Le non-recours à cette allocation pourrait être réduit en modulant le seuil de récupération sur patrimoine. Le coût de ces mesures est estimé à environ 2 milliards d’euros en 2030.
Les femmes pénalisées dans leurs carrières par la naissance et l’éducation d’enfants, par des emplois à temps partiel, et n’ayant pas à 60 ans les annuités requises, devront pouvoir bénéficier de l’Aspa.

7/ Vous voulez relancer le fonds de réserve pour les retraites ?

Le niveau de vie des futurs retraités va baisser dans les prochaines décennies par rapport à celui des actifs, même si le pouvoir d’achat des retraités sera globalement maintenu.

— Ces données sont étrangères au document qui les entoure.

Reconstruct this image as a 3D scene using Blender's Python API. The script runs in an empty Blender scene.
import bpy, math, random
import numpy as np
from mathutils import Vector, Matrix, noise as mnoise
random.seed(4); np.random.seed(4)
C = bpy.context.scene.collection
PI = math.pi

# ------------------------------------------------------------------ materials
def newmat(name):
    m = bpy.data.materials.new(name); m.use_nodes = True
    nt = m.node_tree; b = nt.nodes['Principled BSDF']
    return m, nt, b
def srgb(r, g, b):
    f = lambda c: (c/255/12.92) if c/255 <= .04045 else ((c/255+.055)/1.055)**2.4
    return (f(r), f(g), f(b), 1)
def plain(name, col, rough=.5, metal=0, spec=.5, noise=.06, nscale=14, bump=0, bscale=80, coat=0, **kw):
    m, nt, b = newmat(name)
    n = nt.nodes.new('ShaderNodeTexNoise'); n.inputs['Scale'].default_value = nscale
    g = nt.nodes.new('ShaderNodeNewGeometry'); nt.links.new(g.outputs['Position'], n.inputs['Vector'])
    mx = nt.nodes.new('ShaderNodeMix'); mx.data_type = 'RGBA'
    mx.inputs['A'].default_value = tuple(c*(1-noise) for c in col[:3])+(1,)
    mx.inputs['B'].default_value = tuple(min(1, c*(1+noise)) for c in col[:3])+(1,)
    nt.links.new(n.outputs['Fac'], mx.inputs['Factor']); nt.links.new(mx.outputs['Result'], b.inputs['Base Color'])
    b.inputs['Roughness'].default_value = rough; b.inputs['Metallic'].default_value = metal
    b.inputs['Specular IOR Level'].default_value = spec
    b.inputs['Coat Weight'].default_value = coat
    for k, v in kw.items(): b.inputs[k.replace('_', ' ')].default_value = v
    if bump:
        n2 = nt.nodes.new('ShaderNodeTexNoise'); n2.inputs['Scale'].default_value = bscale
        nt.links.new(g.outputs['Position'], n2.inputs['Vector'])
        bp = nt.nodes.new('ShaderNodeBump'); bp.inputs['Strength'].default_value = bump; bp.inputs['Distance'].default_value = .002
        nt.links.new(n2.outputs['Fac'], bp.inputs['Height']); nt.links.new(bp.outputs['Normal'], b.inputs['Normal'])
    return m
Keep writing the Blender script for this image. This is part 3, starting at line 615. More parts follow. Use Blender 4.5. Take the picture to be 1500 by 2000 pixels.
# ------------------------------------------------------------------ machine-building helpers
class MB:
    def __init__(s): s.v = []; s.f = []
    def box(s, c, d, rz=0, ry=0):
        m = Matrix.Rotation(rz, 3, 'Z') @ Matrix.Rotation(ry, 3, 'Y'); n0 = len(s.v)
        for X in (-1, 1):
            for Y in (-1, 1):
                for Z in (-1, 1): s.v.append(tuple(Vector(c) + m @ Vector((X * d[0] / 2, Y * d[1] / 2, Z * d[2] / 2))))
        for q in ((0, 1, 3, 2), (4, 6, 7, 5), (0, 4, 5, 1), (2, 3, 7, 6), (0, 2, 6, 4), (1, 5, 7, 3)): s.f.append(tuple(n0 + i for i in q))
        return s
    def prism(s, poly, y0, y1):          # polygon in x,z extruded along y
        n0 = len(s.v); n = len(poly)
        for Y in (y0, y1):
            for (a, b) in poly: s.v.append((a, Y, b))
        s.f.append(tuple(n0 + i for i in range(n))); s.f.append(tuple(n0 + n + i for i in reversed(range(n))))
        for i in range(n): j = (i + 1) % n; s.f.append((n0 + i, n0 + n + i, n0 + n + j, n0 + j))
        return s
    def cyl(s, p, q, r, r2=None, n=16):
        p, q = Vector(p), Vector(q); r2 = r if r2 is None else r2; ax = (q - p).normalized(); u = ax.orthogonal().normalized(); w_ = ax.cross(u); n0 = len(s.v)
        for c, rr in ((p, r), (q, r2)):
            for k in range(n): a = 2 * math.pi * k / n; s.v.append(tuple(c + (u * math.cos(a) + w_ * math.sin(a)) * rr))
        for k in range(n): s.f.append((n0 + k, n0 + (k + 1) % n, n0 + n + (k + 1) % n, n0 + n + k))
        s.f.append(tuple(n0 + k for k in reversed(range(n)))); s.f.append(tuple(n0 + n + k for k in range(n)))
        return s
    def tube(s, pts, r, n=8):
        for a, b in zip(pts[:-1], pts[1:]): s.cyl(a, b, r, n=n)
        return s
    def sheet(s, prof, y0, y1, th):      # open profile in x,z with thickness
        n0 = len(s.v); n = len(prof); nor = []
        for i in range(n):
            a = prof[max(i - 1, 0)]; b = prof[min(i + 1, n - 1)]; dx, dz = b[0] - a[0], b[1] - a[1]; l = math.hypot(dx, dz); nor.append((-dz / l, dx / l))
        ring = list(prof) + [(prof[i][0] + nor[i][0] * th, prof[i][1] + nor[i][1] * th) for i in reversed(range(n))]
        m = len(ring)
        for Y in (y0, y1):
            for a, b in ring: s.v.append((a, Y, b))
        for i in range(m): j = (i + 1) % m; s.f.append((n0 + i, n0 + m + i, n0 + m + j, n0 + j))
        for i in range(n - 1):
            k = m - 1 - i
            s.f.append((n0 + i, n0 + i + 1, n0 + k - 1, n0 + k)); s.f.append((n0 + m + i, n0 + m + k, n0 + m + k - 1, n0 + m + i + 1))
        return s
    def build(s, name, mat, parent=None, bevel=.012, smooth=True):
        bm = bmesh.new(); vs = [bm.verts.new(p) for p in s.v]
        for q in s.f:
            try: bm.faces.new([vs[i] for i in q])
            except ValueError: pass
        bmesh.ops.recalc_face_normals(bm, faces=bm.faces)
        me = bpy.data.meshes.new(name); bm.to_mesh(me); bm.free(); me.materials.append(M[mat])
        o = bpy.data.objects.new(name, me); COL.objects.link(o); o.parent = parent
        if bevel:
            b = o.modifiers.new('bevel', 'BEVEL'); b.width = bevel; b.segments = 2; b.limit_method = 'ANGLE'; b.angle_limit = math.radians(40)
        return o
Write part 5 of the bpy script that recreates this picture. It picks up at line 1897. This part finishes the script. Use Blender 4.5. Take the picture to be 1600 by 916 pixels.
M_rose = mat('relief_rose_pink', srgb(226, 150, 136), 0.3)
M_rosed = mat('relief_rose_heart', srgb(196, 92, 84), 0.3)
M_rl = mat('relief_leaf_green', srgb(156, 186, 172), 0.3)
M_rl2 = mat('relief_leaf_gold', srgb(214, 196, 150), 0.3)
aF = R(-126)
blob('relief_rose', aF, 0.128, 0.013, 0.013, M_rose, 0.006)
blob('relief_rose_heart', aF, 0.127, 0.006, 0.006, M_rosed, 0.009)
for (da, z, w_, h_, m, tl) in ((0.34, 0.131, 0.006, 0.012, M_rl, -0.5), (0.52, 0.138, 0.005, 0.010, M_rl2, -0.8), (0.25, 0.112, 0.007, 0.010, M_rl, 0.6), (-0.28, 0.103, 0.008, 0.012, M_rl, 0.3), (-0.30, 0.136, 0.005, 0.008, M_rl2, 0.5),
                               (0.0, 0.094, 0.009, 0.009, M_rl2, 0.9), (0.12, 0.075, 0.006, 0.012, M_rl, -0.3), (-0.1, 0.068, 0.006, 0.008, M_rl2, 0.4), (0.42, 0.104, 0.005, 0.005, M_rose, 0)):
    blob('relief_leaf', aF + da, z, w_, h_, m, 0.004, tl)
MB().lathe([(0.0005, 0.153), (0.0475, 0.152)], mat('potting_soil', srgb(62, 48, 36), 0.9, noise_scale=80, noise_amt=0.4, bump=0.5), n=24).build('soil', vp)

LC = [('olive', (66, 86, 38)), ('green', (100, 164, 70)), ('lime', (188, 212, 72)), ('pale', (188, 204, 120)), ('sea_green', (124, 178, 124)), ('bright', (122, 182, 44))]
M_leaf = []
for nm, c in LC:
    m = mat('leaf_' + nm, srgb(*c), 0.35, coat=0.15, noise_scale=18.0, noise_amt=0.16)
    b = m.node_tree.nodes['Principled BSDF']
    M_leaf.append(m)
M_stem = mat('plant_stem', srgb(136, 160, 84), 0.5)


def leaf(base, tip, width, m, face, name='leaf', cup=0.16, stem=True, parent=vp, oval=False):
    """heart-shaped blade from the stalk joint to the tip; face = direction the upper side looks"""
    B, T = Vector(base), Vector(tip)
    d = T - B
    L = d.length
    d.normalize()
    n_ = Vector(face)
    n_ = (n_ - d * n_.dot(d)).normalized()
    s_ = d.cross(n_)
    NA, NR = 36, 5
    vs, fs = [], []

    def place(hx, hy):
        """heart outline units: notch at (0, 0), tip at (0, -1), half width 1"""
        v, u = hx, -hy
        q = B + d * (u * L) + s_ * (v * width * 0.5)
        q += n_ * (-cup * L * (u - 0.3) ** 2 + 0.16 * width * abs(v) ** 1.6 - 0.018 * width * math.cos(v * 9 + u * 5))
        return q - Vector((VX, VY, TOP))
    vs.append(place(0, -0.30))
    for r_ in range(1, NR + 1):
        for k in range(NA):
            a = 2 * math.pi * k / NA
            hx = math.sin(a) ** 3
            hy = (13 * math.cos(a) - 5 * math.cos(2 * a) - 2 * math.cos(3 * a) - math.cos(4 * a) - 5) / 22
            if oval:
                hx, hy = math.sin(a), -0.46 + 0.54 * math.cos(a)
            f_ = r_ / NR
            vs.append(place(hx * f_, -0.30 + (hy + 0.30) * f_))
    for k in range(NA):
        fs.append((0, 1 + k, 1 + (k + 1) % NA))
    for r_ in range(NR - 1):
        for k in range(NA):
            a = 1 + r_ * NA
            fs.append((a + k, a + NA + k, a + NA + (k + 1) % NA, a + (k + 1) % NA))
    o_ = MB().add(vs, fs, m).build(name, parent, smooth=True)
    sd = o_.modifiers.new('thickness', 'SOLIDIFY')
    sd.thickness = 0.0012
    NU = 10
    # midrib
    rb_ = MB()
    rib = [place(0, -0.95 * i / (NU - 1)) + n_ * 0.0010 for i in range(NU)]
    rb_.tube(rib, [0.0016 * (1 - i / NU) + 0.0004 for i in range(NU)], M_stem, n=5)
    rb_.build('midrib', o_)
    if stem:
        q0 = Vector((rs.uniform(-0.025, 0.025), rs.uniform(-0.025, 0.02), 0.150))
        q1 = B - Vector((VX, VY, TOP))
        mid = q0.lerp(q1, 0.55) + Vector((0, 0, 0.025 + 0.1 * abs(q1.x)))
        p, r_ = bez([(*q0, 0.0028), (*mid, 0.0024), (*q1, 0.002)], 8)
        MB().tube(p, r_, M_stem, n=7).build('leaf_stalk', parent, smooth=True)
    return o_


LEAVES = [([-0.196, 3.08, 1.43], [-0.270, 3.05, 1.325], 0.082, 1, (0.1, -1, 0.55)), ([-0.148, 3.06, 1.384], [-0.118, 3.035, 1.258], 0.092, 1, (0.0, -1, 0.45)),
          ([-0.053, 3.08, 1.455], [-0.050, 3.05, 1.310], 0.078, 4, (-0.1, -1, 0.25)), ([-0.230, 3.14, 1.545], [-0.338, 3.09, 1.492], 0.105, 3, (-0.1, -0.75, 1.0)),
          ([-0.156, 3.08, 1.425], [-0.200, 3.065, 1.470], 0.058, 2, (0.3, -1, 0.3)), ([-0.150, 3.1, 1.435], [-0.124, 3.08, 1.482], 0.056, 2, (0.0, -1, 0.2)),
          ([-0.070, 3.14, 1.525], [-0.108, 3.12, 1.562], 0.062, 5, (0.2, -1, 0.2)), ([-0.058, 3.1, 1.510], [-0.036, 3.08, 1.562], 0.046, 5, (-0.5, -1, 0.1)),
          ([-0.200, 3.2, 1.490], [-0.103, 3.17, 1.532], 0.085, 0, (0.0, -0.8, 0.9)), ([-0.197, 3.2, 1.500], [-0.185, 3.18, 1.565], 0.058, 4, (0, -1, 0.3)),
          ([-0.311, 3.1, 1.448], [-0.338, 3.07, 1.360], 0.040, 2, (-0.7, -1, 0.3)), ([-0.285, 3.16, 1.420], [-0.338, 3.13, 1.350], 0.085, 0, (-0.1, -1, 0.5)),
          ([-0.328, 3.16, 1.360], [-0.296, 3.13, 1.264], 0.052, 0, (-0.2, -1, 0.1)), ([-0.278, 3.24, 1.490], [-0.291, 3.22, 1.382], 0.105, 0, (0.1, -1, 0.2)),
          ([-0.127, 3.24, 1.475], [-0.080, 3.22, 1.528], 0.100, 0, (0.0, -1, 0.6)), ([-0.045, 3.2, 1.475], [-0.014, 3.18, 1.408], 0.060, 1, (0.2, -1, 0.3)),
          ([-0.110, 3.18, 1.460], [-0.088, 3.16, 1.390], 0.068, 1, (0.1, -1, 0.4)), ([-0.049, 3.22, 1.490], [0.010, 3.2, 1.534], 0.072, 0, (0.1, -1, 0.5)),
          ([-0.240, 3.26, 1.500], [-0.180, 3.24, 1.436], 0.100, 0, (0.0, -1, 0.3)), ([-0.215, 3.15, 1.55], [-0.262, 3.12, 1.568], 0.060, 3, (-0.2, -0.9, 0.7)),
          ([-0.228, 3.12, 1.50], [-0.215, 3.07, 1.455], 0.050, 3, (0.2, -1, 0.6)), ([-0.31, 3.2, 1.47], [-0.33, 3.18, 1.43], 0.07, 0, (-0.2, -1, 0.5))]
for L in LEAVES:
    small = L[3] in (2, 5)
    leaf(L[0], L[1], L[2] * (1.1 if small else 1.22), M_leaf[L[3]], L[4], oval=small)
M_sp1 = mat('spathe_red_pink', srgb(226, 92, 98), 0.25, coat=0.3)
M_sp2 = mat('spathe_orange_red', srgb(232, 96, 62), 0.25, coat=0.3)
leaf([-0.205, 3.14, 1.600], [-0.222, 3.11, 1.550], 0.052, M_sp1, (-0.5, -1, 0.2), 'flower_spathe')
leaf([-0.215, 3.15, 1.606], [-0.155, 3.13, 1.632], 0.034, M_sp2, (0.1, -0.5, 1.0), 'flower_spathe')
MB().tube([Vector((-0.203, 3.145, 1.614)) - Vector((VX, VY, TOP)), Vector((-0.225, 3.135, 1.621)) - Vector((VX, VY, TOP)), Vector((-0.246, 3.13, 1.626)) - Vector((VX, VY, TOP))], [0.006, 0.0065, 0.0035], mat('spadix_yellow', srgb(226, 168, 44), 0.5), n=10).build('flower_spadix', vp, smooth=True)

De plus, les jeunes générations, perdant confiance dans le système par répartition, sont favorables à une épargne individuelle afin de se procurer de futurs revenus.
En 2001, le Fonds de Réserve des Retraites (FRR), un établissement public, a été créé pour investir au nom de la collectivité les sommes confiées par les pouvoirs publics afin de participer au financement des retraites. Sur une longue durée, il a démontré une réelle capacité à obtenir de bons rendements sur les actifs confiés. En étant géré à long terme, il détient une part importante d’actions, dont le rendement est supérieur à celui du PIB français, sur la croissance duquel le système par répartition est implicitement indexé.
Il dispose actuellement d’actifs d’environ 20 milliards d’euros.

Nous voulons le transformer en fonds de capitalisation collectif avec notamment deux missions : verser aux adhérents une pension supplémentaire visant à améliorer le niveau de vie des retraités qui font un effort d’épargne ; investir dans les entreprises, notamment françaises, pour favoriser leur développement et leur dynamisme économique.

Le dispositif pourrait offrir sur le long terme une garantie en capital, augmentée d’un point de rentabilité annuelle. Il faut envisager une montée en charge rapide de ce fonds, dans un avenir proche. Il devrait atteindre 300 milliards d’euros en 2035 pour être en mesure de verser environ 10 milliards d’euros par an à compter de 2035 aux futurs retraités. A plus long terme, l’objectif visé pourrait être de compenser au moins la moitié de la baisse à venir des pensions par rapport aux actifs.